**SUPPLIED DATA:**
• • • • •
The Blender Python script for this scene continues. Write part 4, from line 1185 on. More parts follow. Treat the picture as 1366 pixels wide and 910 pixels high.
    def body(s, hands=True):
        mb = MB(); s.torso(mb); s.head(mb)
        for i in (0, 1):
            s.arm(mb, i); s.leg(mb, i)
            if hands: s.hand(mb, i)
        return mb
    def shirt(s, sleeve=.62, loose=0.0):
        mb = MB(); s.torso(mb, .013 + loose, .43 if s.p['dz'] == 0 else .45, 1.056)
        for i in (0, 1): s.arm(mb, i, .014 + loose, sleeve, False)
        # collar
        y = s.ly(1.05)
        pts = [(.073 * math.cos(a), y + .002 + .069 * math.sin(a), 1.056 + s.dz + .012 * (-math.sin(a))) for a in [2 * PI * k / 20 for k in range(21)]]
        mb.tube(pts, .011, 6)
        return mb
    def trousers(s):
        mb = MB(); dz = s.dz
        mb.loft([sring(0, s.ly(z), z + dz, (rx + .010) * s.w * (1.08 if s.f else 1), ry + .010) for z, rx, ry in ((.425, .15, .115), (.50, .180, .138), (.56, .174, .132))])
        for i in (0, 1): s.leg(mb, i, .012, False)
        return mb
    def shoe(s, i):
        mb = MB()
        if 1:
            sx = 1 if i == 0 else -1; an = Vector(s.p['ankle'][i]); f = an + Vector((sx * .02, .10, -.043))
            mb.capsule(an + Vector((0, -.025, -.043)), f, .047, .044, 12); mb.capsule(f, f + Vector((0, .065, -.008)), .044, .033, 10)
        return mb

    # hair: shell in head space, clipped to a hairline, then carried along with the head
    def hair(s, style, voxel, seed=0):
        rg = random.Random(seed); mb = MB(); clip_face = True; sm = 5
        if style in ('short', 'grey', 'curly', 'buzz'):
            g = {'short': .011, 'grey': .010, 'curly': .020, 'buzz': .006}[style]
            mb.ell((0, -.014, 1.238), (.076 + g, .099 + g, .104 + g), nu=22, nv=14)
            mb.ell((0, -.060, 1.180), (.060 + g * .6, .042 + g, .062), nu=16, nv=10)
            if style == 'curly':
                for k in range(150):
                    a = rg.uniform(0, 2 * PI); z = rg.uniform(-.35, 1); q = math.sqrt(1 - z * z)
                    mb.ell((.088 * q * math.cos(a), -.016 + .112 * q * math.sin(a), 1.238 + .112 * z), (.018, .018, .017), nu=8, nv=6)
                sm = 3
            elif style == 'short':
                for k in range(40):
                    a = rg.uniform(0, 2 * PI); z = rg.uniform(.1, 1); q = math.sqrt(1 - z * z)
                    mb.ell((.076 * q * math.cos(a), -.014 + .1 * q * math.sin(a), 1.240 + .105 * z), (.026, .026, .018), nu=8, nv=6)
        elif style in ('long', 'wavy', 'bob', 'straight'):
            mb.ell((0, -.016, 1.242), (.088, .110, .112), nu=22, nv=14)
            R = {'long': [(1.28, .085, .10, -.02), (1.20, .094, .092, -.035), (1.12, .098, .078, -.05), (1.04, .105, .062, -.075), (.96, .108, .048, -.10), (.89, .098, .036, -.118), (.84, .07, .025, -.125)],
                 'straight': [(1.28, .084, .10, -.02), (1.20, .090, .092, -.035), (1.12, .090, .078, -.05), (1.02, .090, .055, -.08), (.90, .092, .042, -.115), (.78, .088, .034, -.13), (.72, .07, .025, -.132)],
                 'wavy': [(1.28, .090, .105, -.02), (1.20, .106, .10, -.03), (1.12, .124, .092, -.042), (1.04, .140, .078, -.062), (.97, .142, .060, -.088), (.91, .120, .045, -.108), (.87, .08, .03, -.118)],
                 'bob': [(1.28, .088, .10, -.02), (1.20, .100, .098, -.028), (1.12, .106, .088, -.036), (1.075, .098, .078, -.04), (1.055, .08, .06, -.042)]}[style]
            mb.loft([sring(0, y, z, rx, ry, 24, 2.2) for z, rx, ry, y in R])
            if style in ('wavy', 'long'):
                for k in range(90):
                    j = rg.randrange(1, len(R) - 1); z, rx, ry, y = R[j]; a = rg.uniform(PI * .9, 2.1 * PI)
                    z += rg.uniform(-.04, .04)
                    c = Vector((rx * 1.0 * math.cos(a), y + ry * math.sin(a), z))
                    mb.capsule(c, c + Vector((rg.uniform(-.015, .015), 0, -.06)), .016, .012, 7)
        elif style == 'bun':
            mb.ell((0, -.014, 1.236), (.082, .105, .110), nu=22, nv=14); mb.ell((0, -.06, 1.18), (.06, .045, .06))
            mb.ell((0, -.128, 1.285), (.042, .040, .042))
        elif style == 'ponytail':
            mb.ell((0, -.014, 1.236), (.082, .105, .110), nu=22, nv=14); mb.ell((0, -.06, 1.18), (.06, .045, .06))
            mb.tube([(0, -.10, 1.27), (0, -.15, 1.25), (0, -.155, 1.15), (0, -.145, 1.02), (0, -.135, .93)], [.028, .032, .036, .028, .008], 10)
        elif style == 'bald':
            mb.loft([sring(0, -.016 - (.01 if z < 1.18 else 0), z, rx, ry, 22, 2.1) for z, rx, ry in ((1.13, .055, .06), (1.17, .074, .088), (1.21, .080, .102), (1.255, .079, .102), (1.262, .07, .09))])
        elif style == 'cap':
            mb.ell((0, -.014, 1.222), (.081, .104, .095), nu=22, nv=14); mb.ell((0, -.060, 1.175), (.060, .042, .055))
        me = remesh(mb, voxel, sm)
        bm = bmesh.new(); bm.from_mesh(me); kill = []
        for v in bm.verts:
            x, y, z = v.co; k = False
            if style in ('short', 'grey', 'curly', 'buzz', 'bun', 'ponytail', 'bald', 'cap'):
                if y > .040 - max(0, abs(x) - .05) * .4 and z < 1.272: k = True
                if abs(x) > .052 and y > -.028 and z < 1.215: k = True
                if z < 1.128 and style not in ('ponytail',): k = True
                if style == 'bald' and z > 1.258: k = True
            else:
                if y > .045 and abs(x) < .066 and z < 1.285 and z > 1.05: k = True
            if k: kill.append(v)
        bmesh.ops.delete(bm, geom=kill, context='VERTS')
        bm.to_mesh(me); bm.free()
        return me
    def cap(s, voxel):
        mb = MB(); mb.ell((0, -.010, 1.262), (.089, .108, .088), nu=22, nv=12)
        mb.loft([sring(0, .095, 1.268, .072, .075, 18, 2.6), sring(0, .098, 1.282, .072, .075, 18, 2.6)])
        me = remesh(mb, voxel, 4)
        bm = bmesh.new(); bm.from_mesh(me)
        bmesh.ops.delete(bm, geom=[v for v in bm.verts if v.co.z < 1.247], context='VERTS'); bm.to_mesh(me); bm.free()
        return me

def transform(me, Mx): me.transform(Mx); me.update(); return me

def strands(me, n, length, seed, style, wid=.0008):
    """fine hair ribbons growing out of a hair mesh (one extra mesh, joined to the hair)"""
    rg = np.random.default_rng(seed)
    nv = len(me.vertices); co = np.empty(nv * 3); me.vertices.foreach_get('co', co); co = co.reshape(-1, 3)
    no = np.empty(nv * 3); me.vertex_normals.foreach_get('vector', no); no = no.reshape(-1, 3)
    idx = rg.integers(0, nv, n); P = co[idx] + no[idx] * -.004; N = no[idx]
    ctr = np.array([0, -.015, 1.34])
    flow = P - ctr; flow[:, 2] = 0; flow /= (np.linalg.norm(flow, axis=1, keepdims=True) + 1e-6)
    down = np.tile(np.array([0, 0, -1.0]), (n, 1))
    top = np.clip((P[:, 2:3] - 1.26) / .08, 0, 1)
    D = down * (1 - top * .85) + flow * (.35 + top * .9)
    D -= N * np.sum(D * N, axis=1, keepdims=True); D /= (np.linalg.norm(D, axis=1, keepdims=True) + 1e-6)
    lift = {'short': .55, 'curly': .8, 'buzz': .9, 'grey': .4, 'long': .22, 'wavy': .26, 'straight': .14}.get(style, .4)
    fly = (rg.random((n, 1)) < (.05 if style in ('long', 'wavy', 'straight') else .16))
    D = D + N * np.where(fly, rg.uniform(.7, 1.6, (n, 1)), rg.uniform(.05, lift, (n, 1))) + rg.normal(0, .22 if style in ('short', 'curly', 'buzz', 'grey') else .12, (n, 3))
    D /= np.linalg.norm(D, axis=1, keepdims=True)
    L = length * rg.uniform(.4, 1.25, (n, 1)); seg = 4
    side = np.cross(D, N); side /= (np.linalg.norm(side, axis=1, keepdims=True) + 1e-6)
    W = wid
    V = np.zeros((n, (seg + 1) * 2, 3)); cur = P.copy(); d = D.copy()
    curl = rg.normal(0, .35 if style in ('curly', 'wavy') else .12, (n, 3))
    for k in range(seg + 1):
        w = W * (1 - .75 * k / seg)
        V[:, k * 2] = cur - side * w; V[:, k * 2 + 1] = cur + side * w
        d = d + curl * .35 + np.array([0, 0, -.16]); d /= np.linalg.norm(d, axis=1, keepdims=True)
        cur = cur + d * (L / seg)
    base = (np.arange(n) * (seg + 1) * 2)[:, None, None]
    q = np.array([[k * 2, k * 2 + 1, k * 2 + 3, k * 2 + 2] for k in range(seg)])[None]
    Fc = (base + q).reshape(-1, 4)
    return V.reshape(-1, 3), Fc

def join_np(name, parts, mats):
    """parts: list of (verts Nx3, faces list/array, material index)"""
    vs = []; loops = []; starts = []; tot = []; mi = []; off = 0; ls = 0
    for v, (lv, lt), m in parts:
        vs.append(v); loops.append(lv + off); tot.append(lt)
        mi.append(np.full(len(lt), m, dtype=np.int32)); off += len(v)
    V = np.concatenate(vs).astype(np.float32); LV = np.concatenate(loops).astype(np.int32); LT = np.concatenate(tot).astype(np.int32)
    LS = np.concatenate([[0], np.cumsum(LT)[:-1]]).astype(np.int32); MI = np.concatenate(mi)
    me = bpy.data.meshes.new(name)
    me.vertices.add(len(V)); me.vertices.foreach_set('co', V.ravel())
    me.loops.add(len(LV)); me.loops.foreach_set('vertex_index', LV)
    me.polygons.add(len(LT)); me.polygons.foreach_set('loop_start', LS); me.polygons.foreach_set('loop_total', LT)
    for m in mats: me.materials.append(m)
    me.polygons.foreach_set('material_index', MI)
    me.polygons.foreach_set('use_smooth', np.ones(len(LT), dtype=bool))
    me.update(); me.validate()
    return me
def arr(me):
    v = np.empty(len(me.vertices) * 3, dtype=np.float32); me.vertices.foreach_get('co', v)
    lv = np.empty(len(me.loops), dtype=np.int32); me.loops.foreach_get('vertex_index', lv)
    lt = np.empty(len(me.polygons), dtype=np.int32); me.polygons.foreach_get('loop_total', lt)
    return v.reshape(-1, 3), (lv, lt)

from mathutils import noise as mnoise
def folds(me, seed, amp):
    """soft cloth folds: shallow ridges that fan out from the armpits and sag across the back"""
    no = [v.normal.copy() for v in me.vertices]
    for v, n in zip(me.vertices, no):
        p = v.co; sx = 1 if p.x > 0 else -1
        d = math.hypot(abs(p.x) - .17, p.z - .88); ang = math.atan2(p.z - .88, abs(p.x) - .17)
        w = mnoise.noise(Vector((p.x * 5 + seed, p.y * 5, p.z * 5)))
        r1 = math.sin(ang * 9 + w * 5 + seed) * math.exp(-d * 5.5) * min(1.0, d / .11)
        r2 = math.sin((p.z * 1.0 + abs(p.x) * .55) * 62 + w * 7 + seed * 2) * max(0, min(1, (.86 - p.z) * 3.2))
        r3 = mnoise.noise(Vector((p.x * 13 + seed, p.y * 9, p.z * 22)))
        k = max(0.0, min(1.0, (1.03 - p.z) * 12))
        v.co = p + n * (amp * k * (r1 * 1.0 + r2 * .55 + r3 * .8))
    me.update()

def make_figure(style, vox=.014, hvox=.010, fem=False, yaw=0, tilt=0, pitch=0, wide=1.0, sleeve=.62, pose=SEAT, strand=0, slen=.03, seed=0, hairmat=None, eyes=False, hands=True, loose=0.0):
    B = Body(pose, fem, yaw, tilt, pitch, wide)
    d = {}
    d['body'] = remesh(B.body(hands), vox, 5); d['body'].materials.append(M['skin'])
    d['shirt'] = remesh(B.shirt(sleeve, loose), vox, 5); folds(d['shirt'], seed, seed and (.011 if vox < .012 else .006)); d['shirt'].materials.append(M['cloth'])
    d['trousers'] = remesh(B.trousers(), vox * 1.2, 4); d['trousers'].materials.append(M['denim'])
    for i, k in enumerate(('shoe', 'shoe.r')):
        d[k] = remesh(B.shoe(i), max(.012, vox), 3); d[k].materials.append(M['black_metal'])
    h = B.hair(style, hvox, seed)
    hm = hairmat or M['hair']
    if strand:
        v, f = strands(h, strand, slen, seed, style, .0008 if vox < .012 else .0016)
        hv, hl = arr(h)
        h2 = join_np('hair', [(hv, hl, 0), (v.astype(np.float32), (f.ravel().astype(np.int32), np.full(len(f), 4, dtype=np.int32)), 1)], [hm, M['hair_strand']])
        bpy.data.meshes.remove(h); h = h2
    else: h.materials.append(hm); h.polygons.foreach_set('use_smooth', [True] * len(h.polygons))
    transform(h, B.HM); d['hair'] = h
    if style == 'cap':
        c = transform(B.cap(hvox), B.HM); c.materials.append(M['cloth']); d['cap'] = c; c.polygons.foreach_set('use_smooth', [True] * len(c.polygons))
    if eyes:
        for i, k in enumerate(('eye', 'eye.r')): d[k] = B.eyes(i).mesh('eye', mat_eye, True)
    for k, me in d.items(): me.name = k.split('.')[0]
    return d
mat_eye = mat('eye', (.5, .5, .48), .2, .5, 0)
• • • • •
**PROMPT:**
Print from the line containing "1)], [hm, M['hair_strand']])" to the last line above, exactly as written.

**EXERCISE RESULT:**
        h2 = join_np('hair', [(hv, hl, 0), (v.astype(np.float32), (f.ravel().astype(np.int32), np.full(len(f), 4, dtype=np.int32)), 1)], [hm, M['hair_strand']])
        bpy.data.meshes.remove(h); h = h2
    else: h.materials.append(hm); h.polygons.foreach_set('use_smooth', [True] * len(h.polygons))
    transform(h, B.HM); d['hair'] = h
    if style == 'cap':
        c = transform(B.cap(hvox), B.HM); c.materials.append(M['cloth']); d['cap'] = c; c.polygons.foreach_set('use_smooth', [True] * len(c.polygons))
    if eyes:
        for i, k in enumerate(('eye', 'eye.r')): d[k] = B.eyes(i).mesh('eye', mat_eye, True)
    for k, me in d.items(): me.name = k.split('.')[0]
    return d
mat_eye = mat('eye', (.5, .5, .48), .2, .5, 0)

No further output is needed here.